* Directions for this task: How many of the lines below include "pixels"? Give the number and no other words.

──────── Data

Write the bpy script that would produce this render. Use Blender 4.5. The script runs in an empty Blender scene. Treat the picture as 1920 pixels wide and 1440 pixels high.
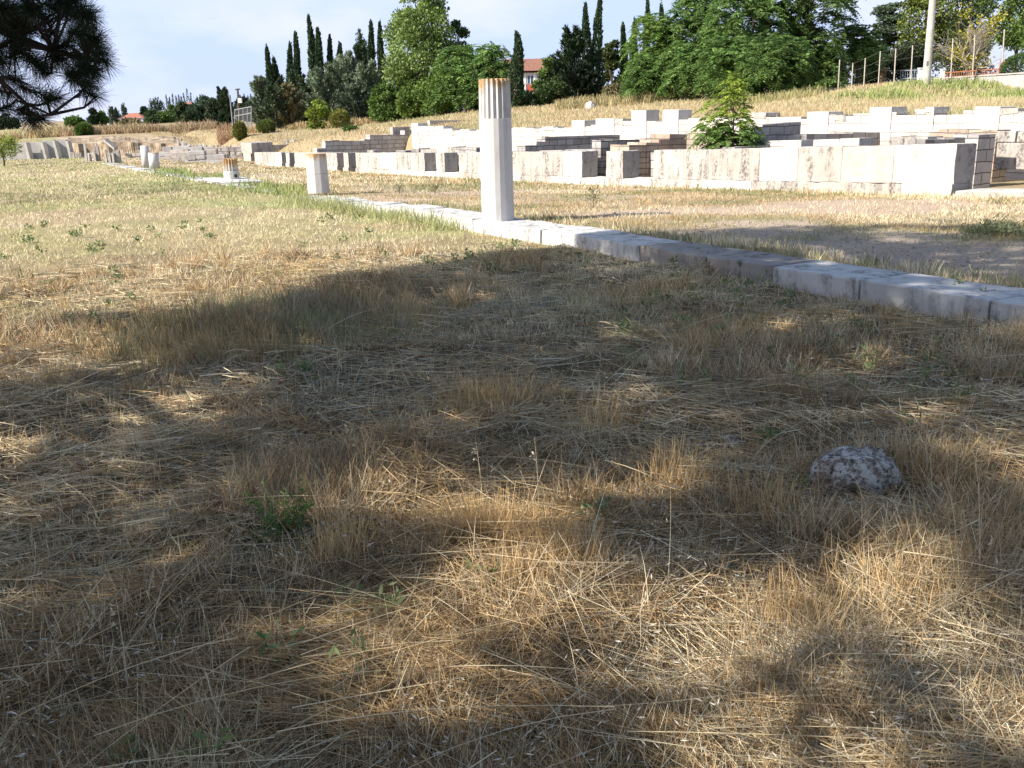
import bpy, math, random
import numpy as np
from mathutils import Vector, Matrix
random.seed(7); rng = np.random.default_rng(11)
S = bpy.context.scene
COL = S.collection
# ------------------------------------------------------------------ camera
FPX, CX, CY = 1750.0, 960.0, 720.0            # focal length in photo pixels (photo is 1920 x 1440)
PITCH = math.radians(16.0); ROLL = math.radians(1.43); EYE = 1.6
fw = np.array([0, math.cos(PITCH), -math.sin(PITCH)])
up0 = np.array([0, math.sin(PITCH), math.cos(PITCH)]); r0 = np.array([1.0, 0, 0])
rt = math.cos(ROLL)*r0 - math.sin(ROLL)*up0
up = math.sin(ROLL)*r0 + math.cos(ROLL)*up0
cam = bpy.data.objects.new('camera', bpy.data.cameras.new('camera')); COL.objects.link(cam)
cam.data.sensor_width = 36; cam.data.lens = 36*FPX/1920; cam.data.clip_end = 6000; cam.data.clip_start = 0.05
M = Matrix(((rt[0], up[0], -fw[0], 0), (rt[1], up[1], -fw[1], 0), (rt[2], up[2], -fw[2], EYE), (0, 0, 0, 1)))
cam.matrix_world = M
S.camera = cam
def ray(px, py):
    d = fw + rt*(px-CX)/FPX + up*(CY-py)/FPX
    return d/d[1]
def P(px, py, Y):
    r = ray(px, py); return np.array([r[0]*Y, Y, EYE + r[2]*Y])
def project(p):
    q = np.asarray(p, float) - np.array([0, 0, EYE])
    z = q @ fw
    return CX + FPX*(q @ rt)/z, CY - FPX*(q @ up)/z, z
# ------------------------------------------------------------------ light
EL = math.radians(36.0); COT = 1/math.tan(EL)
SD = np.array([0.914, 0.407]); SD = SD/np.linalg.norm(SD)      # the way shadows fall on the ground
SW = np.array([-SD[1], SD[0]])
W = bpy.data.worlds.new('World'); S.world = W; W.use_nodes = True
nt = W.node_tree; nt.nodes.clear()
out = nt.nodes.new('ShaderNodeOutputWorld'); bg = nt.nodes.new('ShaderNodeBackground')
sky = nt.nodes.new('ShaderNodeTexSky'); sky.sky_type = 'NISHITA'; sky.sun_disc = False
sky.sun_elevation = EL; sky.sun_rotation = math.atan2(-SD[0], -SD[1]) % (2*math.pi)
sky.air_density = 1.0; sky.dust_density = 1.5; sky.ozone_density = 1.5
tc = nt.nodes.new('ShaderNodeTexCoord'); mp = nt.nodes.new('ShaderNodeMapping'); mp.inputs['Scale'].default_value = (1.2, 1.2, 3.2)
nz = nt.nodes.new('ShaderNodeTexNoise'); nz.inputs['Scale'].default_value = 3.2; nz.inputs['Detail'].default_value = 7; nz.inputs['Roughness'].default_value = 0.55
rp = nt.nodes.new('ShaderNodeValToRGB'); rp.color_ramp.elements[0].position = 0.42; rp.color_ramp.elements[0].color = (0.9,)*3+(1,)
rp.color_ramp.elements[1].position = 0.68; rp.color_ramp.elements[1].color = (1.0,)*3+(1,)
mx = nt.nodes.new('ShaderNodeMix'); mx.data_type = 'RGBA'
cl = nt.nodes.new('ShaderNodeMix'); cl.data_type = 'RGBA'; cl.inputs['A'].default_value = (3.35, 4.1, 6.0, 1); cl.inputs['B'].default_value = (4.5, 4.75, 5.95, 1)
rc = nt.nodes.new('ShaderNodeValToRGB'); rc.color_ramp.elements[0].position = .46; rc.color_ramp.elements[1].position = .66
nt.links.new(nz.outputs['Fac'], rc.inputs[0]); nt.links.new(rc.outputs[0], cl.inputs['Factor']); nt.links.new(cl.outputs['Result'], mx.inputs['B'])
nt.links.new(tc.outputs['Generated'], mp.inputs[0]); nt.links.new(mp.outputs[0], nz.inputs['Vector']); nt.links.new(nz.outputs['Fac'], rp.inputs[0])
sx = nt.nodes.new('ShaderNodeSeparateXYZ'); nt.links.new(tc.outputs['Generated'], sx.inputs[0])
hz = nt.nodes.new('ShaderNodeMapRange'); hz.interpolation_type = 'SMOOTHSTEP'
for k_, v_ in (('From Min', .05), ('From Max', .50), ('To Min', 1.0), ('To Max', 0.0)): hz.inputs[k_].default_value = v_
nt.links.new(sx.outputs['Z'], hz.inputs['Value'])
mh = nt.nodes.new('ShaderNodeMath'); mh.operation = 'MULTIPLY'; nt.links.new(rp.outputs[0], mh.inputs[0]); nt.links.new(hz.outputs[0], mh.inputs[1])
nt.links.new(mh.outputs[0], mx.inputs['Factor']); nt.links.new(sky.outputs[0], mx.inputs['A']); nt.links.new(mx.outputs['Result'], bg.inputs['Color'])
bg.inputs['Strength'].default_value = 0.102
nt.links.new(bg.outputs[0], out.inputs[0])
sun = bpy.data.objects.new('sun', bpy.data.lights.new('sun', 'SUN')); COL.objects.link(sun)
sun.data.energy = 4.6; sun.data.angle = math.radians(0.55); sun.data.color = (1.0, 0.93, 0.83)
sun.rotation_euler = Vector((SD[0]*math.cos(EL), SD[1]*math.cos(EL), -math.sin(EL))).to_track_quat('-Z', 'Y').to_euler()
S.view_settings.view_transform = 'Standard'; S.view_settings.look = 'None'; S.view_settings.gamma = 1.0; S.view_settings.exposure = 0.98
S.cycles.max_bounces = 6; S.cycles.diffuse_bounces = 3; S.cycles.transparent_max_bounces = 6
# ------------------------------------------------------------------ site frame: u along the kerb (away), v across it (to the right)
_k = ray(-36, 266); ks = -_k[2]/math.hypot(_k[0], _k[1])        # slope of the kerb
KD = np.array([_k[0], _k[1]])/math.hypot(_k[0], _k[1]); ND = np.array([KD[1], -KD[0]])
def lawn_z(u): return -ks*u
def hit_lawn(px, py, dz=0.0):
    r = ray(px, py); t = (EYE-dz)/(-(r[2] + ks*(r[0]*KD[0]+r[1]*KD[1])))
    return np.array([r[0]*t, r[1]*t, EYE + r[2]*t])
_p = hit_lawn(1449, 499, 0.20); VK = _p[:2] @ ND                  # distance from the camera to the kerb face
def uv(x, y): return x*KD[0]+y*KD[1], x*ND[0]+y*ND[1]-VK
def XY(u, v): return KD*u + ND*(v+VK)
def plan(px, py, v):                                             # ground-plan point where the pixel's ray crosses v = const
    r = ray(px, py); t = (v+VK)/(r[0]*ND[0]+r[1]*ND[1]); return np.array([r[0]*t, r[1]*t])
def onplane(px, py, A, d):                                       # (s, z) on the upright plane through A along d
    r = ray(px, py); m = np.array([[d[0], -r[0]], [d[1], -r[1]]]); s, t = np.linalg.solve(m, -A)
    return s, EYE + r[2]*t
V1 = (lambda p: uv(p[0], p[1])[1])(P(1790, 345, 18.3)); V2 = V1 + 6.3
# ------------------------------------------------------------------ noise
_perm = rng.permutation(4096); _val = rng.random(4096)
def vnoise(x, y, seed=0):
    x = np.asarray(x, float); y = np.asarray(y, float)
    xi = np.floor(x).astype(int); yi = np.floor(y).astype(int); fx = x-xi; fy = y-yi
    fx = fx*fx*(3-2*fx); fy = fy*fy*(3-2*fy)
    h = lambda a, b: _val[_perm[(_perm[(a+seed*57) & 4095] + b) & 4095]]
    return (h(xi, yi)*(1-fx)+h(xi+1, yi)*fx)*(1-fy) + (h(xi, yi+1)*(1-fx)+h(xi+1, yi+1)*fx)*fy
def fbm(x, y, seed=0, n=3):
    s = 0; a = .5; t = 0
    for i in range(n):
        s = s + a*vnoise(np.asarray(x)*2**i, np.asarray(y)*2**i, seed+i*7); t += a; a *= .5
    return s/t
def sm(x, a, b):
    t = np.clip((x-a)/(b-a), 0, 1); return t*t*(3-2*t)
# ------------------------------------------------------------------ terrain
W1B = [(1776, 345), (1394, 338.5), (1090, 332), (964, 327.6), (796, 321), (668, 314.6), (554, 307), (470, 302)]    # foot of the block course
W1T = [(1792, 270), (1394, 279), (1090, 284), (964, 285.6), (796, 287), (668, 287), (554, 286.5), (470, 285.6)]     # top of it
A1 = XY(0, V1)
def pxline(tab, px):
    t = sorted(tab); return float(np.interp(px, [a for a, b in t], [b for a, b in t]))
_us, _zs = [], []
for px, py in W1B:
    s, z = onplane(px, py, A1, KD); _us.append(s); _zs.append(z)
_o = np.argsort(_us); W1U = np.array(_us)[_o]; W1Z = np.array(_zs)[_o]
def w1base(u):
    u = np.asarray(u, float); z = np.interp(u, W1U, W1Z)
    return z + np.where(u > W1U[-1], -(u-W1U[-1])*0.004, 0) + np.where(u < W1U[0], (W1U[0]-u)*0.012, 0)
def lawn_h(u, v): return lawn_z(u)
def kerb_top(u): return lawn_z(u) + 0.20 - 0.15*sm(np.asarray(u, float), 15, 24)
def terr_h(u, v):
    a = kerb_top(u) - 0.05; b = w1base(u) - 0.23
    t = np.clip((v-0.6)/(V1-0.8), 0, 1); return a*(1-t)+b*t
HC = []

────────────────

* Full solution: 2